Besides these types of low-pressure areas, we also regularly encounter an upper-level low. This is a bubble of cold air in the upper air layers, with significantly warmer air below. The sneaky thing about a high layer is that you cannot recognise it on weather maps like the one below, which only indicate pressure at sea level. The large temperature difference can cause quite a lot of vertical movement and therefore quite a lot of precipitation. Determining the course of a high pressure layer is quite a challenge for meteorologists. The low-pressure area can remain in one place for a long time and thus cause (enormous) flooding locally. The recent upper-level low called Bernd in July 2021 with its catastrophic flooding in the Ahrtal valley is a good example of this, but also upper-level lows over the Mediterranean can often (especially in autumn over the warm waters of the Mediterranean) cause very high precipitation.

So, to conclude, all low-pressure areas are accompanied by rising movements, allowing cloud formation and precipitation to take place here. If we want to see serious snowfall in the Alps, we really need a low-pressure area at least nearby.

Satellite image of a low-pressure system above Northern Europe (NASA Worldview)
Surface weather map (forecast) with low- and high-pressure systems and fronts (wetter3.de, DWD)

Weather map

The weather map shows all high and low pressure areas marked. High-pressure areas are indicated with an H, low-pressure areas with an L (or T in German from the word “Tief”). The lines you see are isobars (lines of equal pressure). Higher up, the wind blows parallel to the isobars.
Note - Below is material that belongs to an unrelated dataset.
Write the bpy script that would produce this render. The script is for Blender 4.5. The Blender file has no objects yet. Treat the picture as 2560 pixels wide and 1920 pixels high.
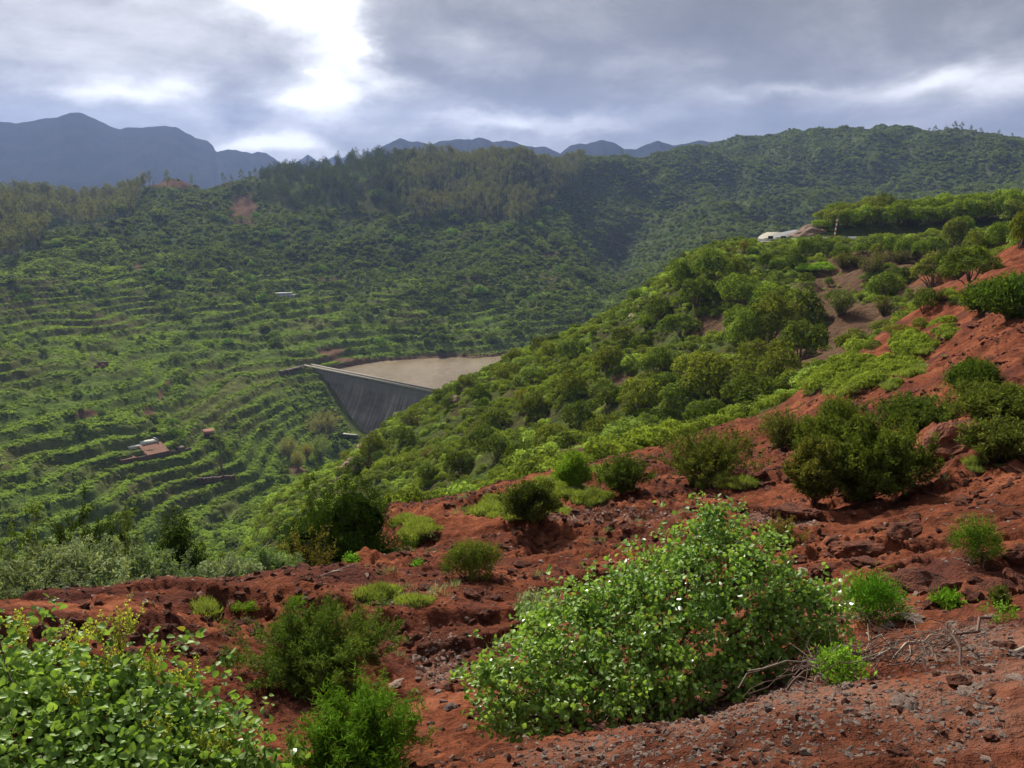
import bpy, bmesh, math, random
import numpy as np
from mathutils import Vector, Matrix, Euler

# ------------------------------------------------------------------ camera, sky, sun, exposure
PITCH = 12.95                      # degrees below the horizon
F = 2217.0                         # focal length in units of a 2560 wide picture
sc = bpy.context.scene
C = sc.collection
cam_d = bpy.data.cameras.new('camera')
cam = bpy.data.objects.new('camera', cam_d)
C.objects.link(cam)
cam_d.sensor_width = 36.0
cam_d.lens = 36.0 * F / 2560.0
cam_d.clip_start = 0.1
cam_d.clip_end = 20000
cam.location = (0, 0, 0)
cam.rotation_euler = (math.radians(90 - PITCH), 0, 0)
sc.camera = cam

SUN_EL, SUN_AZ = 38.0, -24.0       # azimuth measured from +Y towards +X
sun_d = bpy.data.lights.new('sun', 'SUN')
sun_d.energy = 5.0
sun_d.angle = math.radians(4.0)
sun_d.color = (1.0, 0.93, 0.82)
sun = bpy.data.objects.new('sun', sun_d)
C.objects.link(sun)
_e, _a = math.radians(SUN_EL), math.radians(SUN_AZ)
sdir = Vector((math.sin(_a) * math.cos(_e), math.cos(_a) * math.cos(_e), math.sin(_e)))
sun.rotation_euler = sdir.to_track_quat('Z', 'Y').to_euler()

sc.view_settings.view_transform = 'Standard'
sc.view_settings.look = 'None'
sc.view_settings.exposure = 0.80
sc.view_settings.gamma = 1.0
sc.view_settings.use_curve_mapping = False
sc.cycles.use_denoising = True
sc.cycles.max_bounces = 6
sc.cycles.diffuse_bounces = 2
sc.cycles.glossy_bounces = 2
sc.cycles.transmission_bounces = 2
sc.cycles.transparent_max_bounces = 4
sc.cycles.volume_bounces = 0
sc.cycles.use_adaptive_sampling = True
sc.cycles.adaptive_threshold = 0.02


class NB:
    """small expression helper for node trees"""
    def __init__(s, nt):
        s.nt = nt

    def n(s, t, **k):
        nd = s.nt.nodes.new(t)
        for a, b in k.items():
            setattr(nd, a, b)
        return nd

    def put(s, sock, v):
        if isinstance(v, bpy.types.NodeSocket):
            s.nt.links.new(v, sock)
        elif v is not None:
            sock.default_value = v

    def m(s, op, a, b=None, c=None, clamp=False):
        nd = s.n('ShaderNodeMath', operation=op, use_clamp=clamp)
        s.put(nd.inputs[0], a)
        if b is not None: s.put(nd.inputs[1], b)
        if c is not None: s.put(nd.inputs[2], c)
        return nd.outputs[0]

    def mr(s, v, a, b, c=0.0, d=1.0, interp='SMOOTHSTEP'):
        nd = s.n('ShaderNodeMapRange', interpolation_type=interp)
        s.put(nd.inputs['Value'], v)
        for k, x in zip(('From Min', 'From Max', 'To Min', 'To Max'), (a, b, c, d)):
            s.put(nd.inputs[k], x)
        return nd.outputs[0]

    def mix(s, f, a, b, blend='MIX'):
        nd = s.n('ShaderNodeMix', data_type='RGBA', blend_type=blend)
        s.put(nd.inputs[0], f)
        s.put(nd.inputs[6], a if not isinstance(a, tuple) else (*a[:3], 1))
        s.put(nd.inputs[7], b if not isinstance(b, tuple) else (*b[:3], 1))
        return nd.outputs[2]

    def noise(s, vec, scale, detail=4, rough=0.55, dist=0.0, out=0):
        nd = s.n('ShaderNodeTexNoise')
        if vec is not None: s.put(nd.inputs['Vector'], vec)
        s.put(nd.inputs['Scale'], scale)
        s.put(nd.inputs['Detail'], detail)
        s.put(nd.inputs['Roughness'], rough)
        s.put(nd.inputs['Distortion'], dist)
        return nd.outputs[out]

    def vmul(s, v, t):
        nd = s.n('ShaderNodeVectorMath', operation='MULTIPLY')
        s.put(nd.inputs[0], v)
        s.put(nd.inputs[1], t)
        return nd.outputs[0]

    def ramp(s, f, stops):
        nd = s.n('ShaderNodeValToRGB')
        el = nd.color_ramp.elements
        while len(el) < len(stops): el.new(0.5)
        for e, (p, c) in zip(el, stops):
            e.position = p
            e.color = (*c[:3], 1)
        s.put(nd.inputs[0], f)
        return nd.outputs[0]

    def bump(s, h, strength, dist, normal=None):
        nd = s.n('ShaderNodeBump')
        s.put(nd.inputs['Strength'], strength)
        s.put(nd.inputs['Distance'], dist)
        s.put(nd.inputs['Height'], h)
        if normal is not None: s.put(nd.inputs['Normal'], normal)
        return nd.outputs[0]


# world: Nishita sky seen through a broken deck of cloud
SKYS = 0.1
world = bpy.data.worlds.new('World')
sc.world = world
world.use_nodes = True
nt = world.node_tree
nt.nodes.clear()
B = NB(nt)
sky = B.n('ShaderNodeTexSky', sky_type='NISHITA')
sky.sun_disc = False
sky.sun_elevation = math.radians(SUN_EL)
sky.sun_rotation = math.radians(SUN_AZ)
tc = B.n('ShaderNodeTexCoord')
sep = B.n('ShaderNodeSeparateXYZ')
nt.links.new(tc.outputs['Generated'], sep.inputs[0])
sx, sy, sz = sep.outputs
az = B.m('MULTIPLY', B.m('ARCTAN2', sx, sy), 57.2958)
el = B.m('MULTIPLY', B.m('ARCSINE', sz), 57.2958)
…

At the surface, the wind deviates slightly in the direction of the low pressure area due to the increasing influence of friction.

Low-pressure systems usually approach Europe from the west. The greater the difference in air pressure between a high and low pressure area, the stronger the winds. You can see this on the weather maps by the isobars lying close together. If the isobars are far apart, the wind will be weak on a large scale. A small sidenote: in the mountains, even during these weak wind conditions, local thermal winds can still develop and can get quite strong.

Typical tracks of low-pressure systems over Europe (wetterdienst.de, van Bebber (1891))
Typical tracks of low-pressure systems over Europe (wetterdienst.de, van Bebber (1891))

Track of low-pressure systems in Europe

Van Bebber identified typical low-pressure system paths over Europe as early as the 19th century. Here you can immediately see that many of the depressions move from west to east, but that there are also very many variants. For us in central Europe, the western circulation is a common weather setting, dominated by the high-pressure area over the Azores and a strong low-pressure area around Iceland. In other background articles (e.g. on the nordstau and südstau), I’m highlighting the different weather settings and their impact on the weather in the Alps, for example the so-called Five-B weather situation (Vb-Wetterlage), which is very interesting for the Alps.